With its key hardware components designed by UK companies Arm and Imagination, the iPad’s internals are as British as The Archers.
Archers addicts, like my wife, will find multimode radios such as Pure’s Evoke Flow a source of eternal joy. Not only do they have a choice of traditional FM and novel DAB broadcasts, but once set up with thelounge.com, they can listen to missed episodes without rummaging around the BBC Radio 4 website. Pure, an innovative and successful British firm, happens to be a subsidiary of Imagination Technologies Group, in which Apple owns a 9.5% stake.
As a major shareholder, Apple should be delighted that Pure has recently launched in the US market, but I fancy that radios aren’t the common interest: parent Imagination is the leading developer of graphics and communications chips for mobile devices. Its recent PowerVR SGX545 graphics processor does much that the graphics card in your Mac accomplishes, in a fraction of the space and on precious little power. If the hardware analysts are right, PowerVR designs from Imagination are key components in the iPad’s new A4 ‘System on a Chip’ (SoC).
The essential components for the iPad’s success are its SoC, operating system and interface, and available content. Experience with the iPhone and Apple’s sustained development effort should deliver a mature operating system and interface, while content is up to its staff striking deals behind closed doors. It may seem rather strange to those who have thought of Apple as a mainly software company, but the company succeeded largely because of its innovation in hardware engineering.
The original Mac relied on a clutch of custom chips that allowed its steam-powered 68000 processor to drive a graphical interface, at a time when PCs were still struggling to spatter Ascii text over the screen. The PowerPC processor was developed jointly by engineers from IBM, Motorola and Apple, working in labs in Austin, Texas. The ill-fated Newton, like the runaway successful iPhone, was based on a processor core developed by Arm, a UK CPU developer spun out from Acorn Computers (of BBC Micro fame) on joint funding from Acorn and Apple.

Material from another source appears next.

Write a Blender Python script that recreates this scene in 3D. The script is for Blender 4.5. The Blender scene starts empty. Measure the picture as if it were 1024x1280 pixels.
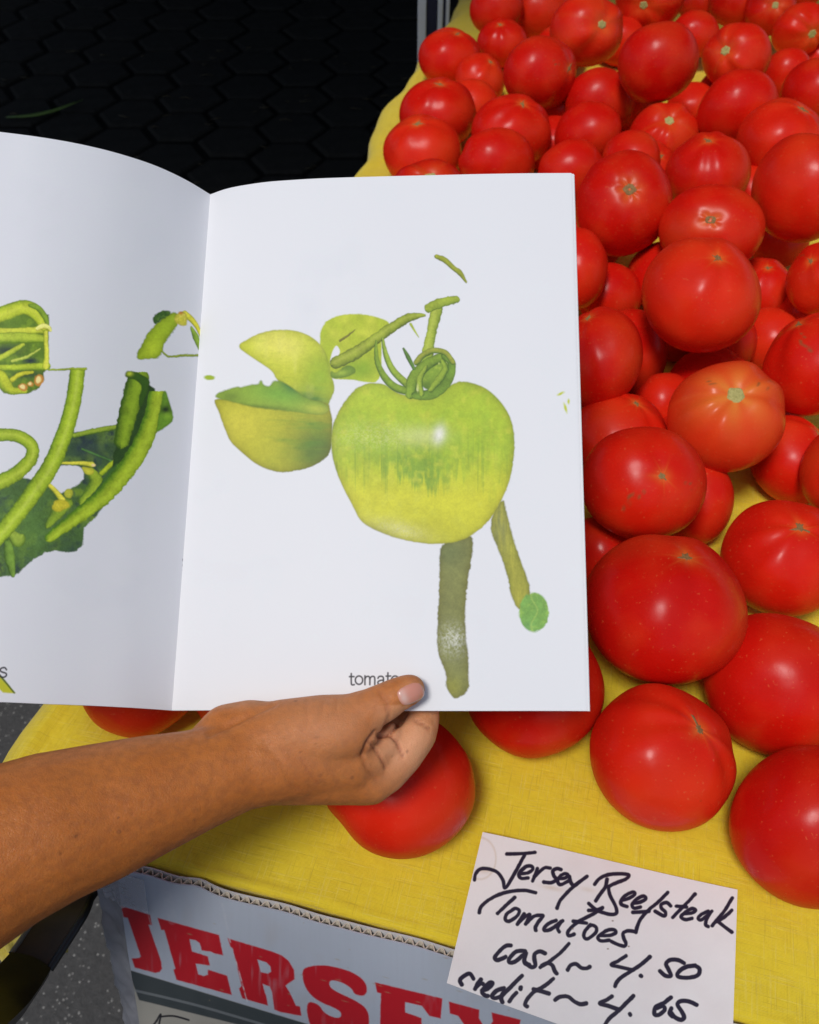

At the time of the Newton, Arm still had a board member from Apple, then Larry Tesler, chief architect of the Newton. Although its stake in Arm has fallen to the point where Apple is no longer a substantial shareholder, Arm processor cores have powered the Newton, the original iPhone and the iPhone 3GS. The latter sports a Cortex-A8 fabricated by Samsung alongside its PowerVR SGX graphics unit. Indeed, Arm cores are at the heart of almost every decent mobile phone, including those sold by Nokia. For the iPad to be able to run iPhone applications, it, too, uses an Arm processor core, claimed to be the latest Cortex-A9.
Arm is one of the most successful examples of a ‘fabless’ chip developer, designing processors and other sophisticated components then licensing them out for other firms to fabricate or to integrate into SoCs and then contract out their fabrication. However, Arm and Imagination aren’t the only fabless developers with which Apple has a close relationship. A couple of years ago, for the modest consideration of $278 million (about £176 million), Apple bought the 150-or-so-strong engineering team and company of PA Semi, specialists since 2003 in designing power-frugal but powerful processors based on the Power Architecture, of which PowerPC processors are a member.
For the moment, the iPad has hardware internals that are as British as The Archers, earning royalties for both Arm and Imagination. Will the next enthralling episode reveal the result of Shula’s relationship with fabless Californian, PA Semi?